To read the novel is to enter a very small world that focuses entirely on Haley and Dakota’s relationship, in much the way they do. When they are together they talk about themselves and their feelings and when they are apart they talk on Gmail about themselves and their feelings. Both are very needy. Haley frequently complains that Dakota is making him feel lonely, for example when she sings to herself:

“People sing like that when they aren’t focused on anyone else except themselves. It makes the people around them feel alone.”

For much of the novel the age difference between them is not obvious as Haley is as childish as Dakota. One way Lin achieves this impression is to report their feelings without always giving us the cause:

“She came out and Haley Joel Osment became upset about something. About a minute later he was upset about something else, that she wasn’t making him feel better. He stared at the ground feeling her looking at him and then felt a little confused as he looked at her staring at the ground.”

Lin delineates the minutiae of their emotional lives with a dispassionate accuracy that also diminishes them (as does the constant use of their full names). “Upset”, here used twice, is a word that we would normally associate with a child and the deliberate repetition of “looking…staring…looked…stared” bleaches out any drama from the scene. This is the unceasing register of the novel. Even the sex scenes are not only empty of love (as is the entire novel) but of passion:

“Dakota Fanning pushed him a little and he lay on his back and lifted his head and looked at her face with a neutral facial expression and though ‘She looks very sexy.’
After a few minutes he orgasmed.
They lay without talking for about ten minutes.”

As a reader, it is sometimes difficult to know whether to laugh at Haley and Dakota or pity them. Initially their narcissistic neediness and incessant whining seem entirely the stuff of satire, but this is partly because it is only as the novel unfolds that the characters develop some depth as our only knowledge of them comes from what they are prepared to tell each other. No archaic conventions such as description or background: this a novel trapped in the now. One of the darker aspects of the novel is their youthful fetishizing of truth, as when Dakota e-mails:

“You have done the greatest thing for me than anyone has my entire life. You have been honest with me.”

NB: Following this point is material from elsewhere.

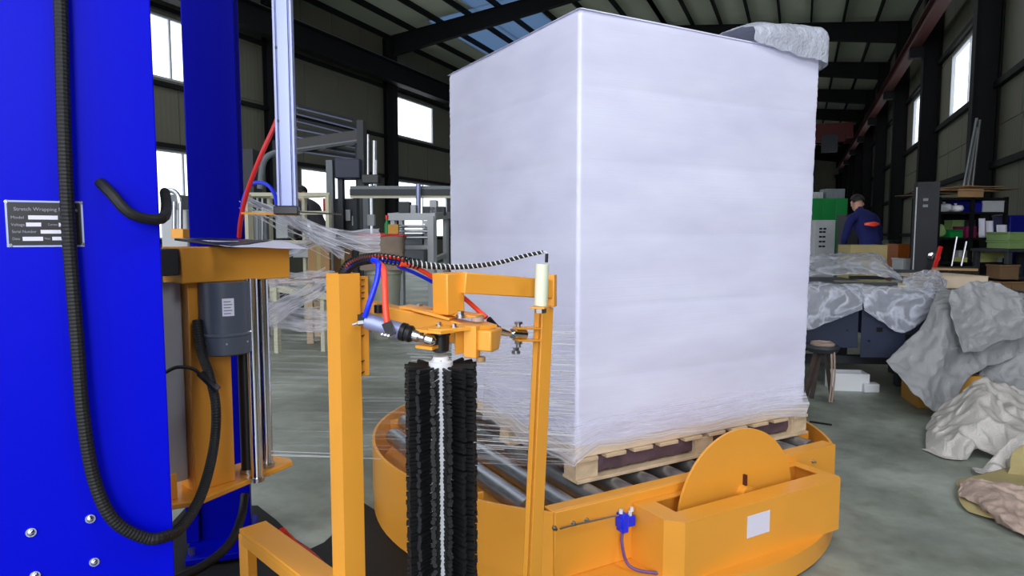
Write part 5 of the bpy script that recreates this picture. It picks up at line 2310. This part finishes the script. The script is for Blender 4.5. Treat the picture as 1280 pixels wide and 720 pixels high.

Unfortunately this has included truths such as:

“I’m horrible caring so much about weight. But obviously I need to be physically attracted to someone or else some part of the relationship is not fulfilled.”

As Dakota’s bulimia is revealed, Haley insists on honesty from her:

“What have you lied about today and yesterday?”

This culminates in a four page e-mail in which Dakota confesses all her lies, yet behind it all you sense not a more open relationship, but the interrogation of a bully. The final lines perhaps reveal the true nature of their relationship:

“Haley Joel Osment looked in her direction without focusing on her face.”

This ultimately makes the novel rather bleak, but Lin has undoubtedly identified important truths of his own generation.

Danger rating: a bit like walking into a bar and noticing that everyone is half your age – disorientating but not unpleasant.